> PROVIDED RECORDS
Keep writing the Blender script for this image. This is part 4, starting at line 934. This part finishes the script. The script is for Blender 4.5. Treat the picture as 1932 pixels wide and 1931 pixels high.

---

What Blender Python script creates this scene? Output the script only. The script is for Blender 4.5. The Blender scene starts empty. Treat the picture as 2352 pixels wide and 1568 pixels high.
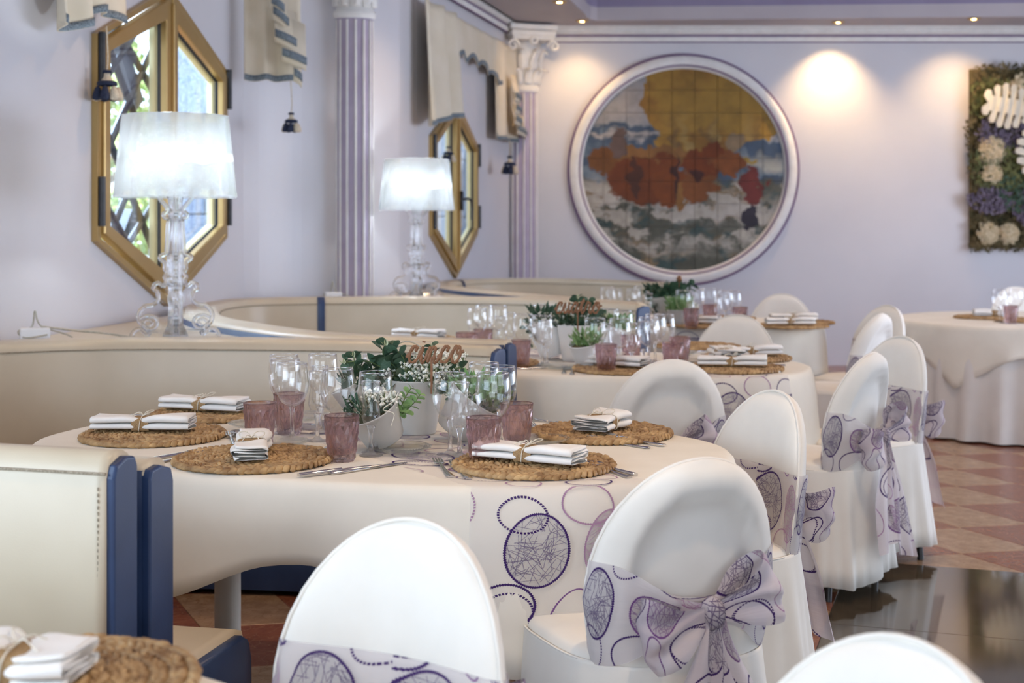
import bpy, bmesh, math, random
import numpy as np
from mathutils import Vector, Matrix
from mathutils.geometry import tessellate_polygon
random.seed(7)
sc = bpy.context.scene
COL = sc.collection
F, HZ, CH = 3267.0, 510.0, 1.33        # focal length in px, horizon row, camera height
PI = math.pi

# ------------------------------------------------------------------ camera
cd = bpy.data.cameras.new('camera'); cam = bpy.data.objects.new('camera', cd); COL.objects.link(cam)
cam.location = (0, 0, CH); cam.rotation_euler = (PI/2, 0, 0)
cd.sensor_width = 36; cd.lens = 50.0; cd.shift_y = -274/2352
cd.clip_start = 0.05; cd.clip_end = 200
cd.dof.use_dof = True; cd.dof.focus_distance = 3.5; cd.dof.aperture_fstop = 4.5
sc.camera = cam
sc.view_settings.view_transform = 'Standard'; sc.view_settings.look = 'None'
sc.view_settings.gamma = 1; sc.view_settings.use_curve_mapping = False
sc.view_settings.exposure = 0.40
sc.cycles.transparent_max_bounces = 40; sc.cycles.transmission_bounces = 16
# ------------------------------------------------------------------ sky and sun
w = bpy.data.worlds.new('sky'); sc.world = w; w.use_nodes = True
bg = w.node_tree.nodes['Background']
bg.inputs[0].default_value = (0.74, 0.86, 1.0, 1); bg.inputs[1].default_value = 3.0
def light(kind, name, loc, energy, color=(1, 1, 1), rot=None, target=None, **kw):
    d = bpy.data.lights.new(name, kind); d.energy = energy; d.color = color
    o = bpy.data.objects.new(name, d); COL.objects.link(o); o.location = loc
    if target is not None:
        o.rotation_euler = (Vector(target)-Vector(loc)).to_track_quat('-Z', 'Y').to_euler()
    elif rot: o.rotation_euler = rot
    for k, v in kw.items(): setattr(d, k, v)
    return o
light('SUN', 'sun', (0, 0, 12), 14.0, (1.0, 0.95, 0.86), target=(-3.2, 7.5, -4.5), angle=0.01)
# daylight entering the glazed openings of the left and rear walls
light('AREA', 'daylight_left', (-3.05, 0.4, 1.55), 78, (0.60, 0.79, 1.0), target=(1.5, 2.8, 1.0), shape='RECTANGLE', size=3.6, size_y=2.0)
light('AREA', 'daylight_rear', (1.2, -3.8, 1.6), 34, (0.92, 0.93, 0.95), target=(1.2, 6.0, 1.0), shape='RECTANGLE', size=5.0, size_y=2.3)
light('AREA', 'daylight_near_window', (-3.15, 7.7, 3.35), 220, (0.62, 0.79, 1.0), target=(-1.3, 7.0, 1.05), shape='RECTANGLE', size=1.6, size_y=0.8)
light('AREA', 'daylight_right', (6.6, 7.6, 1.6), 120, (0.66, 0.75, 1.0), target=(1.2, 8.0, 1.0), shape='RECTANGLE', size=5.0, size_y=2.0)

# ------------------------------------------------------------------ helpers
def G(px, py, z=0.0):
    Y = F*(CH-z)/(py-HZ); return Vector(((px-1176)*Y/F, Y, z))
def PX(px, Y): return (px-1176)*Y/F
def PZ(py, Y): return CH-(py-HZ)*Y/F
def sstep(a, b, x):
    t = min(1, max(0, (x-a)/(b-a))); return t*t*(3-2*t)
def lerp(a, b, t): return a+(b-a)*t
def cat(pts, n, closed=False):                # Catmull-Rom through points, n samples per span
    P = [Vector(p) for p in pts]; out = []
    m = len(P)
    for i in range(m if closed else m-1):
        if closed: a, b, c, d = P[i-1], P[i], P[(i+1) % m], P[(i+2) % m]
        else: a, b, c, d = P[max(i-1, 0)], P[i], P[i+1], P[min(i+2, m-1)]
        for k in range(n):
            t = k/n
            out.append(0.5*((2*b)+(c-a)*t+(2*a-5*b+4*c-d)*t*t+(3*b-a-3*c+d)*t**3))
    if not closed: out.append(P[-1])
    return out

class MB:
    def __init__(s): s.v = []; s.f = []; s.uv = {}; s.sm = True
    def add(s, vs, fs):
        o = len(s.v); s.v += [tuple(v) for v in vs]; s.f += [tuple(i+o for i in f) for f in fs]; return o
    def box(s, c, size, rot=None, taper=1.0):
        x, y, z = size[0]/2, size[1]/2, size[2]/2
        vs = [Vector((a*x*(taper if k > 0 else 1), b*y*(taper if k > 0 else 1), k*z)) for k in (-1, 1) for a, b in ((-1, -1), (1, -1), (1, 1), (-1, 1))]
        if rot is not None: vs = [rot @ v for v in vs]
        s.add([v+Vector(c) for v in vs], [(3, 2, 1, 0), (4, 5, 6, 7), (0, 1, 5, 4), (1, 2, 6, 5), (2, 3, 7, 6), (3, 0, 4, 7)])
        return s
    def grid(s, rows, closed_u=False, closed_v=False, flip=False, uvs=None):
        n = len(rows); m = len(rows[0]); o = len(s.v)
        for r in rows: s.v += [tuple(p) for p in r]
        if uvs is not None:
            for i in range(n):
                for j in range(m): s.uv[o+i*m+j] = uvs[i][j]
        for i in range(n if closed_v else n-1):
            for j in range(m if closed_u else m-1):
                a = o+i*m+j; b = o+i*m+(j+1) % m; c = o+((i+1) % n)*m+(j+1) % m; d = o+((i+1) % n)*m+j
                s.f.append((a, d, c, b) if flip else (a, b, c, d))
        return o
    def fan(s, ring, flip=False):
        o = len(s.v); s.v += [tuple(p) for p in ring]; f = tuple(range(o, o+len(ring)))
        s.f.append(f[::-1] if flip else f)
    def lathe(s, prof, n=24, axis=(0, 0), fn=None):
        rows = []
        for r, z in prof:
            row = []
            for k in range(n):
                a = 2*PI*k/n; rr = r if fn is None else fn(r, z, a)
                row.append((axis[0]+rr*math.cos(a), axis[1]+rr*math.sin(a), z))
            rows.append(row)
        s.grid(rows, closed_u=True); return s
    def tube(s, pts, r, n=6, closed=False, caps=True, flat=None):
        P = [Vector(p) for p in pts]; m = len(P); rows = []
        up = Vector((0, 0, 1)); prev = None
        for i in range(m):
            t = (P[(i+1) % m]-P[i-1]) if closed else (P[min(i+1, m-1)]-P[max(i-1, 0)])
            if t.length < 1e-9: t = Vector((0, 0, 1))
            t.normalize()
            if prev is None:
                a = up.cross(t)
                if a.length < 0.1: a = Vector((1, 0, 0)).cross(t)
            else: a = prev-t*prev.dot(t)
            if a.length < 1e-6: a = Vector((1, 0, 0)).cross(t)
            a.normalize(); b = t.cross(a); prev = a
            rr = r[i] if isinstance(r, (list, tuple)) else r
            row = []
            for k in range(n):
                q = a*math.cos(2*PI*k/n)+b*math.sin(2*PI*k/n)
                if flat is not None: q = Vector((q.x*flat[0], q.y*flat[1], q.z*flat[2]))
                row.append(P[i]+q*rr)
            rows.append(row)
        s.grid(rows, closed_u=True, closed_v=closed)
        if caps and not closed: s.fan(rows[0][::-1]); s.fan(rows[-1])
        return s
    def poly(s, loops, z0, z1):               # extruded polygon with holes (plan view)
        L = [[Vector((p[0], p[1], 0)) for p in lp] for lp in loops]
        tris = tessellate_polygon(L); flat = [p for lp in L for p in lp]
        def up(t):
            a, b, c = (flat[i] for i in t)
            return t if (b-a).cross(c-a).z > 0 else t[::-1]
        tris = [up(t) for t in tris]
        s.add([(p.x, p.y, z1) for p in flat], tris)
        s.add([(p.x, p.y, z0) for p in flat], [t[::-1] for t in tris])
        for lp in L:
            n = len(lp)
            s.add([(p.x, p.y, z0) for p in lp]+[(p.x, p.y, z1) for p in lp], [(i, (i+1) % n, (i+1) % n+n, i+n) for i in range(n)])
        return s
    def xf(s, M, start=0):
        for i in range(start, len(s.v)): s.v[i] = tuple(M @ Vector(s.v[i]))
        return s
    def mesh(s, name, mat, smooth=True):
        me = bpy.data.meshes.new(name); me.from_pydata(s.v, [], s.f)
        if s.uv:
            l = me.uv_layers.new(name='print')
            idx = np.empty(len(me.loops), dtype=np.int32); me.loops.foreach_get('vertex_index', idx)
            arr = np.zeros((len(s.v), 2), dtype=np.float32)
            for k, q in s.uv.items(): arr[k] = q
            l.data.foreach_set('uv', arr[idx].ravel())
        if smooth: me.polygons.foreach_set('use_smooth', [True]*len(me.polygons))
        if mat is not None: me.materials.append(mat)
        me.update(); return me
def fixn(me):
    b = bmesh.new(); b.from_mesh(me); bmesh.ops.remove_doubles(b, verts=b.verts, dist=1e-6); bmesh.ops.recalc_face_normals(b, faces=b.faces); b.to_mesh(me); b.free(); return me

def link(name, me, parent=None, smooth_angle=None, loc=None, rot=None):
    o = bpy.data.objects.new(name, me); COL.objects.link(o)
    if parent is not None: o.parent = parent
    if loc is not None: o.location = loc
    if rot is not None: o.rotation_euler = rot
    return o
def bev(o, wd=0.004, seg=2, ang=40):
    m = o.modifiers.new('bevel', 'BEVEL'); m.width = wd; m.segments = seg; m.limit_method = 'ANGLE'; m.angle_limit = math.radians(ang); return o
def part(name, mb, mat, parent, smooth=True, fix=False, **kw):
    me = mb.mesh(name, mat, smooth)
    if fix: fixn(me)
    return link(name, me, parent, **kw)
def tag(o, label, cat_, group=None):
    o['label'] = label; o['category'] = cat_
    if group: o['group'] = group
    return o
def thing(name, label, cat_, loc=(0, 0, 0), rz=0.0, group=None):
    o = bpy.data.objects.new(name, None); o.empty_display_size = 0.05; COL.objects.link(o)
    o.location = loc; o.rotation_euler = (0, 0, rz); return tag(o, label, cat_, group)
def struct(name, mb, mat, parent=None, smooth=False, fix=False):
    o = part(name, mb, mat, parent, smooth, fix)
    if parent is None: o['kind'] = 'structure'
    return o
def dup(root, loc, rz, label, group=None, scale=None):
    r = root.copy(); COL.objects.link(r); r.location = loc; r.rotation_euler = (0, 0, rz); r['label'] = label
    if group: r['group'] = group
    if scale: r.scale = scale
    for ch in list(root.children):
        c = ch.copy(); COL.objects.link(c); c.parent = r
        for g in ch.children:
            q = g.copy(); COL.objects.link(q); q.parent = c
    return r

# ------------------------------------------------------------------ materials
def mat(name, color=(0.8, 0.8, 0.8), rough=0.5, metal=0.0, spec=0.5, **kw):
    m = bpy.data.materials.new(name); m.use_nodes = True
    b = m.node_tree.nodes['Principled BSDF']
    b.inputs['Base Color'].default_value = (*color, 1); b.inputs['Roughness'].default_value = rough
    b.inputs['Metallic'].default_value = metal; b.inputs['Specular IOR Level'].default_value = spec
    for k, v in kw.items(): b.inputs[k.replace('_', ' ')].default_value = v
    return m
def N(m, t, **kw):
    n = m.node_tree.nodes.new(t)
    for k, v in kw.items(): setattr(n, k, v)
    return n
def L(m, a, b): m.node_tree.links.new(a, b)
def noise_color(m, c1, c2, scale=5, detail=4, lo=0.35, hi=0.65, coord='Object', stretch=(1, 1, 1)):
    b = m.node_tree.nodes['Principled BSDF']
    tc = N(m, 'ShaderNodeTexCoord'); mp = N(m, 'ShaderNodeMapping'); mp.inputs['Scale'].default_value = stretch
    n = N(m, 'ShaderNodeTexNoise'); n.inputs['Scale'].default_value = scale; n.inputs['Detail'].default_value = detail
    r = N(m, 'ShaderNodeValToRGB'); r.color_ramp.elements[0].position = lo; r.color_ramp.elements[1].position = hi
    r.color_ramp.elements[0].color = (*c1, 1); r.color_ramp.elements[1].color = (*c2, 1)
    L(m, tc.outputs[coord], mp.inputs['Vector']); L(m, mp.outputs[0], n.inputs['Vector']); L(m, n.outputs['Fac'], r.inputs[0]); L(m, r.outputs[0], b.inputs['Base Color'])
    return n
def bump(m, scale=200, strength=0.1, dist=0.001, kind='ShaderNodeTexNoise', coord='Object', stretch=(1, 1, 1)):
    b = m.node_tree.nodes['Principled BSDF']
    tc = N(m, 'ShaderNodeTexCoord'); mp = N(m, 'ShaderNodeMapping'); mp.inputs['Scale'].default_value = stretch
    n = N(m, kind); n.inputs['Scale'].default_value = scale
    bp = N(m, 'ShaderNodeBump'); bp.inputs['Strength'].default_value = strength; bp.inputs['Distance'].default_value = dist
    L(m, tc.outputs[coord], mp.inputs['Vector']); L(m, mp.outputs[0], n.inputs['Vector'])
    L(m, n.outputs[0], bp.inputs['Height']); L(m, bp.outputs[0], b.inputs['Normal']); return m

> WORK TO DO
Return every line above that contains the word "scene".

> FINAL RESULT
What Blender Python script creates this scene? Output the script only. The script is for Blender 4.5. The Blender scene starts empty. Treat the picture as 2352 pixels wide and 1568 pixels high.
sc = bpy.context.scene